In Scotland, Paisley Museum took over a former supermarket just a short
walk along the town’s high street, to build a basement collections store known as the Secret Collection.

“A made-to-measure off-site store is what everyone dreams about,” says Susan Jeffrey, Paisley’s research and collections coordinator. “But we got something even better, because we occupied an empty commercial unit, which was fantastic in terms of environmental monitoring and access.”

The site features a large loading bay and public visibility in the form of a slender on-street entrance. Bespoke storage solutions include wireframe racking ideal for increased lines of sight, and climate-controlled spaces for delicate objects.

Community engagement

Being surrounded by the very community the collection is designed to serve certainly has its advantages. The Prince Philip Maritime Collections Centre in Kidbrooke, London, houses Royal Museums Greenwich’s stored collections and conservation studios.
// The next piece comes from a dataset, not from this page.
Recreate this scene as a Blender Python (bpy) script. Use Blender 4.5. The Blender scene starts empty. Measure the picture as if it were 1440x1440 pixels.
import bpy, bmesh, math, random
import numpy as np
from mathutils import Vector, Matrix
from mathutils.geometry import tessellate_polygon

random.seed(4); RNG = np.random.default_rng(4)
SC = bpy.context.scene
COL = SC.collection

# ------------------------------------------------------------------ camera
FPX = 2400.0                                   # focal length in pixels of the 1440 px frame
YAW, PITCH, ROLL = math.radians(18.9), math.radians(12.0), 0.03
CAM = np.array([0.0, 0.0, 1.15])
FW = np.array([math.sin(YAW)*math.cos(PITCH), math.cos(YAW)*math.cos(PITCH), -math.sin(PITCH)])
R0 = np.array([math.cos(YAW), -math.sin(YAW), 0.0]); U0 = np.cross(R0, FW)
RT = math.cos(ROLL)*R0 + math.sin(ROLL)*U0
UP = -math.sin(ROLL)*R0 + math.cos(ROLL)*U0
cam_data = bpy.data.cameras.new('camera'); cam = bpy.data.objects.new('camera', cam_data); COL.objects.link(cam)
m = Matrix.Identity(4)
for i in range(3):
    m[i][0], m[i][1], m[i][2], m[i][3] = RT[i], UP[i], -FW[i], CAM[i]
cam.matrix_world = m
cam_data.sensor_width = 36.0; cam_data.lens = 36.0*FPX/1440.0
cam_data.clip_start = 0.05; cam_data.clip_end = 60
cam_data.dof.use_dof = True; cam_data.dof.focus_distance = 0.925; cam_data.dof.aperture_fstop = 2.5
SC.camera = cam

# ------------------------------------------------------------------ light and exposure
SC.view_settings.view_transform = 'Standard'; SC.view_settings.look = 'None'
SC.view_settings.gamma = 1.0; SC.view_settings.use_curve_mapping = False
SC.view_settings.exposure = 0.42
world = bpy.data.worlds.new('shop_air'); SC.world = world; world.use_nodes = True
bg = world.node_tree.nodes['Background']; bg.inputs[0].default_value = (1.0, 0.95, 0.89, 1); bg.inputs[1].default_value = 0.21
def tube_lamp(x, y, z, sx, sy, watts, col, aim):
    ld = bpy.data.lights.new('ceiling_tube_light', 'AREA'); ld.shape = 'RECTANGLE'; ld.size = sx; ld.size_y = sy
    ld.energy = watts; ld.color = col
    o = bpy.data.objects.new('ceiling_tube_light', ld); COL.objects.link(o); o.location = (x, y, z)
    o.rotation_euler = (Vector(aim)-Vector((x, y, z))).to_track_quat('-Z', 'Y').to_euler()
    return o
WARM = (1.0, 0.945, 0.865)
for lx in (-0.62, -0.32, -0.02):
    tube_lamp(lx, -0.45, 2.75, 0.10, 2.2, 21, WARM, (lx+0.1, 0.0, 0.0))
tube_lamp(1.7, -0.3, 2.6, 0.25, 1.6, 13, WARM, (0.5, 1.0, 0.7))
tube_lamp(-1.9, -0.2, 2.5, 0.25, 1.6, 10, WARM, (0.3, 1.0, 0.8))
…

Jenny Crothall, the service’s collection storage and access manager, says the facility sparked local interest straight away, and a robust programme of themed public tours, as well as special outreach among neighbours and local schools, have proved popular.

“Moving to the site allowed us to unite collections, and we can work across departments and communicate better,” she says. “It also means visitors can be inspired by all of the incredible objects we have, and the work that we do.”

Beyond straight-up storage tours, there are object-based focuses and children’s workshops including a computer coding club, offering a new understanding when it comes to the processes and research involved in caring for these objects.

Khursheed Hussain, Royal Museums Greenwich’s learning collection coordinator, says: “We try to use the stored collections in every way we can to give access to the public. These objects belong to us all.”